Another solid entry that carries the story forward. The scope of these books is hilariously broad, which is also kind of fun.
The Earth is Weeping – 2/5 Stars
This book begins with an introduction taking some pot shots at Dee Brown’s Bury My Heart at Wounded Knee. It tries to be clever about it by saying, it’s not REALLY taking pot shots and then does. The idea being that Dee Brown’s “Indian History” has held sway in public opinion about the details, sympathies, and control over the history of the indigenous people in North America. And that this book is adding balance.
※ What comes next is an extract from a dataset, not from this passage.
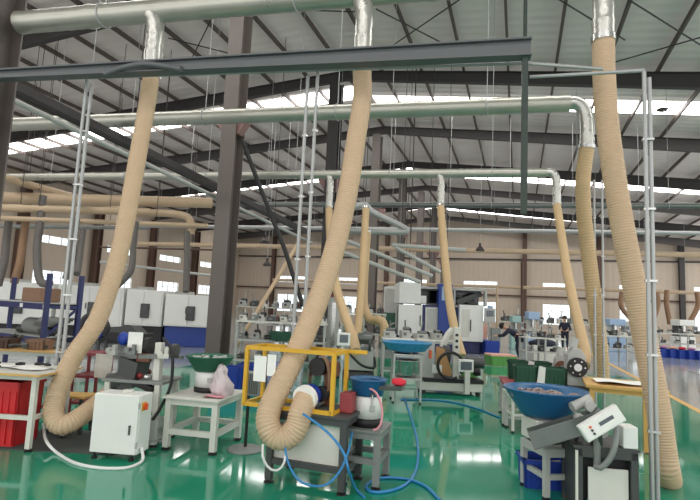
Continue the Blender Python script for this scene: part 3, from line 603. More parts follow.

If there are fair criticisms of Dee Brown’s book, and I am sure they are, I don’t think they need to come from a white writer basically suggesting that there needs to be more balance in the record, toward a more white-centered history. Because that’s what is being argued for here. Dee Brown’s book is drop in the ocean against a tidal wave of white histories of native peoples. There’s been a lot more books since then that have been written to continue to try to complicate history, and more books that came before then or contemporary to Brown’s work have become more well known since. But the idea that a writer now needs to “balance the record” is absolutely absurd.
And that’s just the introduction. From there, there’s the implication that Andrew Jackson wasn’t that bad. There’s the casual use of “Indian”, which might be more forgiveable except that it’s in constant service to lump together multiple groups. There’s still some attempt to name specific individuals and specific native groups, but too often there’s a false monolith presented.
It’s also not a very compellingly told book at that.